C’è chi non ci vede, chi finge di non vederci, chi ci vede ma non ci guarda, chi ci guarda ma non ci vede. Quando qualcuno comincerà a vederci senza avere bisogno di guardarci, e gli saremo apparsi magari migliori di quanto siamo, allora il cammino intrapreso può essere quello giusto. Quel qualcuno, se avrà trascurato i nostri mille difetti, se avrà ignorato i nostri mille errori, se avrà dimenticato le nostre mille contraddizioni, è perché si sarà convinto che siamo usciti dagli schemi anche per spianargli o aprirgli la strada. Le piccole mafie riproducono in scala le grandi. Logge o consorterie, lobby o combriccole accademiche, recitano tutte la stessa commedia: La fiera della complicità. Se ci si vuole sottrarre a ogni complicità, bisogna essere prima certi di saper sopportare la solitudine. Allora, e solo allora, saremo in grado di opporre la dirittura morale alla legge del branco. Non saremo sbranati, e potremo forse addirittura sperare di averne ragione.
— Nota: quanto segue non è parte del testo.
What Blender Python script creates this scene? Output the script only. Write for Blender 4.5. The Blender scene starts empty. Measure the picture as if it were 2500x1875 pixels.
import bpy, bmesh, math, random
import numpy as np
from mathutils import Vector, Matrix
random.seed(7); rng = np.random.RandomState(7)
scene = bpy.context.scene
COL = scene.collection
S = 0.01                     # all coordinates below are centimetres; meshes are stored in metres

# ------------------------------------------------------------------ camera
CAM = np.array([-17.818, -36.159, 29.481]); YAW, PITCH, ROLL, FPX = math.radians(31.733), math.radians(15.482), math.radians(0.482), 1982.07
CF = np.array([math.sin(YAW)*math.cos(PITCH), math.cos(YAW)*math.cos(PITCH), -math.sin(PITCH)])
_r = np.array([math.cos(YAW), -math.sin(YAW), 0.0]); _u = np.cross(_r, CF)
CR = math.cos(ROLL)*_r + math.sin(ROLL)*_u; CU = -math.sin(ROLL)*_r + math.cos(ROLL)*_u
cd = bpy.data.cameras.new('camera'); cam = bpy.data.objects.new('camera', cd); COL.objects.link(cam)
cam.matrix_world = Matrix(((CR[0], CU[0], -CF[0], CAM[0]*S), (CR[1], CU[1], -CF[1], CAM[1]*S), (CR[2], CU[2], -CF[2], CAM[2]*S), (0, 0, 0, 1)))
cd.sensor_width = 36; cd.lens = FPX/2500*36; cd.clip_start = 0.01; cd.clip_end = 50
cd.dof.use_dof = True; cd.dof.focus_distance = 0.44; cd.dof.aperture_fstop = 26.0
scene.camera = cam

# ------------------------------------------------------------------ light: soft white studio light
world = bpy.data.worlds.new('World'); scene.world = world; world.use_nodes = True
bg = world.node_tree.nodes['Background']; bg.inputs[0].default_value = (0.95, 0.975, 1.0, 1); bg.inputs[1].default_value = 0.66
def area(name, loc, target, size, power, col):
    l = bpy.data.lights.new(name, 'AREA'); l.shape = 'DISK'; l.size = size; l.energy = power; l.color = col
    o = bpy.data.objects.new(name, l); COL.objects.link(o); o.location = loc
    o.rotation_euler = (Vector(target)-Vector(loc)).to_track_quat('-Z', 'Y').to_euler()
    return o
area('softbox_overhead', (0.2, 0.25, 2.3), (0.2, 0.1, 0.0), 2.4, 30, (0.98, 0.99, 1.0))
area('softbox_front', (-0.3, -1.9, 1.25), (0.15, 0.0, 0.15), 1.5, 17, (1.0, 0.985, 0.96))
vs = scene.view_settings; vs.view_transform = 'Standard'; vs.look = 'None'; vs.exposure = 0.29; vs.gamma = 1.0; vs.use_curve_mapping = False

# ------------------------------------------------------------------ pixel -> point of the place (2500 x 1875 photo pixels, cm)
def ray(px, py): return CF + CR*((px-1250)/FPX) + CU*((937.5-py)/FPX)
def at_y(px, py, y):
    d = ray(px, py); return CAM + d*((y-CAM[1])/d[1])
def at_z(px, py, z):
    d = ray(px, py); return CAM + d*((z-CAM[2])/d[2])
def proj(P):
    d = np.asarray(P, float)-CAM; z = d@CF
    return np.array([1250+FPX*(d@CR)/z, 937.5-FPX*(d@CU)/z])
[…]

«[V]ivo nei sogni e tu te ne sei accorto», fa dire Hermann Hesse al protagonista (Emil Sinclair) nel suo romanzo Demian: «[a]nche gli altri vivono nei sogni, ma non nei loro». Chi vive i sogni altrui vive una vita più facile, perché vissuta di riflesso. Chi vive in prima persona si deve certo aspettare, con i sogni, anche gli incubi; con i successi, anche le cocenti sconfitte; con gli alti, anche i moltissimi bassi. E’ la legge del cuore, non possiamo farci niente, e la parola coraggio è imparentata proprio con cuore: si tratta infatti di un adattamento di una voce dell’antico provenzale (coratge; cfr. ant. fr. corage) basato su un derivato, di cui non c’è giunta documentazione (*coraticum), del lat. cor.
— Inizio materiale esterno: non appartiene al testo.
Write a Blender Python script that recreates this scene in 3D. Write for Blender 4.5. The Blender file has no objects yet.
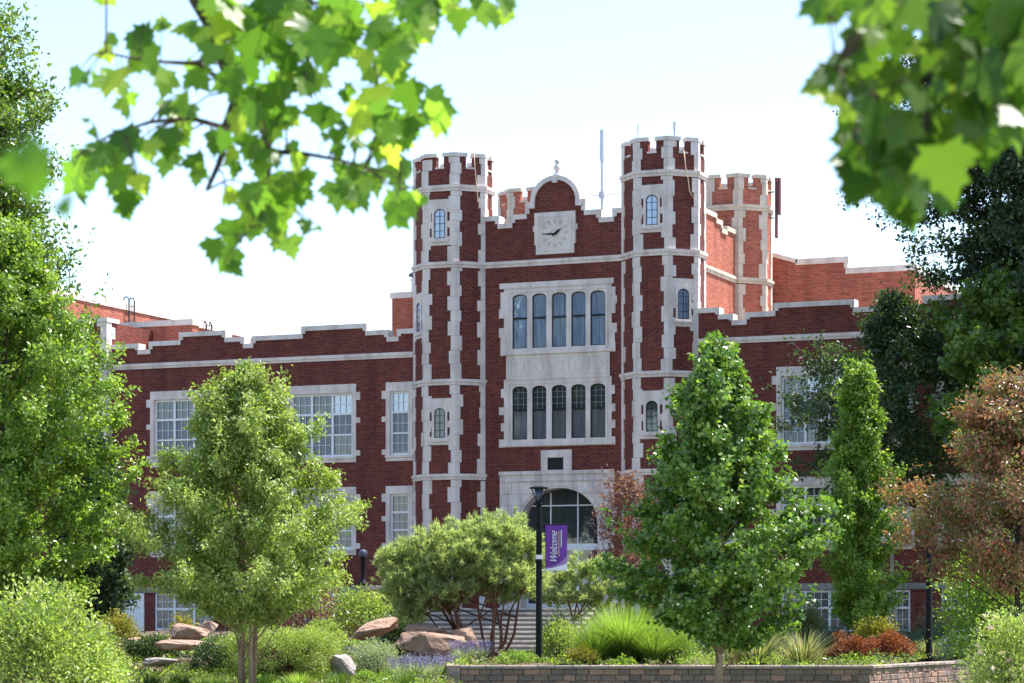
import bpy, bmesh, math, random
import numpy as np
from mathutils import Vector, Matrix
from mathutils.geometry import delaunay_2d_cdt

random.seed(7)
RNG = np.random.default_rng(11)
R = math.radians
C = bpy.context.scene.collection
S = bpy.context.scene

# ------------------------------------------------------------------ camera, sky, sun, exposure
FPX = 2560.0
YAW = R(22.6)
EYE = 1.7
CAM = Vector((93.7*math.sin(YAW), -93.7*math.cos(YAW), EYE))
FW = Vector((-math.sin(YAW), math.cos(YAW), 0))
RT = Vector((math.cos(YAW), math.sin(YAW), 0))
cd = bpy.data.cameras.new('camera')
cam = bpy.data.objects.new('camera', cd)
C.objects.link(cam)
cam.location = CAM
cam.rotation_euler = (R(90), 0, YAW)
cd.sensor_width = 36.0
cd.lens = FPX/1024*36
cd.shift_y = (620-341.5)/1024
cd.clip_start = 0.1
cd.clip_end = 6000
cd.dof.use_dof = True
cd.dof.focus_distance = 84
cd.dof.aperture_fstop = 6.6
S.camera = cam

SUN_AZ = R(45.5)      # measured from world +x towards +y: to the right of the facade and behind it
SUN_EL = R(61)
W = bpy.data.worlds.new('World')
S.world = W
W.use_nodes = True
nt = W.node_tree
bg = nt.nodes['Background']
sky = nt.nodes.new('ShaderNodeTexSky')
sky.sky_type = 'NISHITA'
sky.sun_disc = False
sky.sun_elevation = SUN_EL
sky.sun_rotation = R(90)-SUN_AZ
sky.altitude = 600
sky.air_density = 1.0
sky.dust_density = 0.9
sky.ozone_density = 0.9
nt.links.new(sky.outputs[0], bg.inputs[0])
bg.inputs[1].default_value = 0.15
sl = bpy.data.lights.new('sun', 'SUN')
sl.energy = 5.0
sl.angle = R(0.5)
sl.color = (1.0, 0.95, 0.87)
sun = bpy.data.objects.new('sun', sl)
C.objects.link(sun)
sd = Vector((math.cos(SUN_AZ)*math.cos(SUN_EL), math.sin(SUN_AZ)*math.cos(SUN_EL), math.sin(SUN_EL)))
sun.rotation_euler = sd.to_track_quat('Z', 'Y').to_euler()
sun.location = (0, 0, 60)
S.view_settings.view_transform = 'Standard'
S.view_settings.look = 'None'
S.view_settings.gamma = 1
S.view_settings.exposure = 1.22
S.cycles.max_bounces = 10
S.cycles.diffuse_bounces = 6
S.cycles.transmission_bounces = 8
S.cycles.transparent_max_bounces = 8

def at(px, py, d):
    """real point at a given distance along the viewing axis"""
    return CAM + FW*d + RT*((px-512)/FPX*d) + Vector((0, 0, (620-py)/FPX*d))

# ------------------------------------------------------------------ materials
def newmat(name):
    m = bpy.data.materials.new(name)
    m.use_nodes = True
    return m, m.node_tree, m.node_tree.nodes['Principled BSDF']

def node(t, kind, **kw):
    n = t.nodes.new(kind)
    for k, v in kw.items():
        setattr(n, k, v)
    return n

def ramp(t, stops):
    n = t.nodes.new('ShaderNodeValToRGB')
    e = n.color_ramp.elements
    while len(e) < len(stops):
        e.new(0.5)
    for el, (p, c) in zip(e, stops):
        el.position = p
        el.color = (*c, 1)
    return n

def mixc(t, mode, fac, a, b):
    n = t.nodes.new('ShaderNodeMix')
    n.data_type = 'RGBA'
    n.blend_type = mode
    for sock, val in ((n.inputs[0], fac), (n.inputs[6], a), (n.inputs[7], b)):
        if hasattr(val, 'node'):
            t.links.new(val, sock)
        elif isinstance(val, tuple):
            sock.default_value = (*val, 1)
        else:
            sock.default_value = val
    return n.outputs[2]

def noise(t, vec, scale, detail=4, rough=.55, stretch=None):
    if stretch:
        mp = t.nodes.new('ShaderNodeMapping')
        mp.inputs['Scale'].default_value = stretch
        t.links.new(vec, mp.inputs[0])
        vec = mp.outputs[0]
    n = t.nodes.new('ShaderNodeTexNoise')
    n.inputs['Scale'].default_value = scale
    n.inputs['Detail'].default_value = detail
    n.inputs['Roughness'].default_value = rough
    t.links.new(vec, n.inputs[0])
    return n.outputs[0]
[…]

La legge del cuore ci fa gioire e ci fa soffrire, nella ricerca di verità o giustizia come in amore. Ma una volta che avremo dimostrato di avercela messa tutta, di non esserci risparmiati agli occhi del mondo, allora non serviranno più né premi né riconoscimenti ufficiali. Sarà il mondo a restituirci quel che gli avremo dato. «Amor, ch’a nullo amato amar perdona». Ce lo ha insegnato Dante. Il mondo, se lo abbiamo tanto amato, alla fine dovrà amarci per forza. E quelli che ci avranno ignorato, snobbato o vituperato torneranno a rintanarsi nelle vite prese in prestito che hanno sempre vissuto.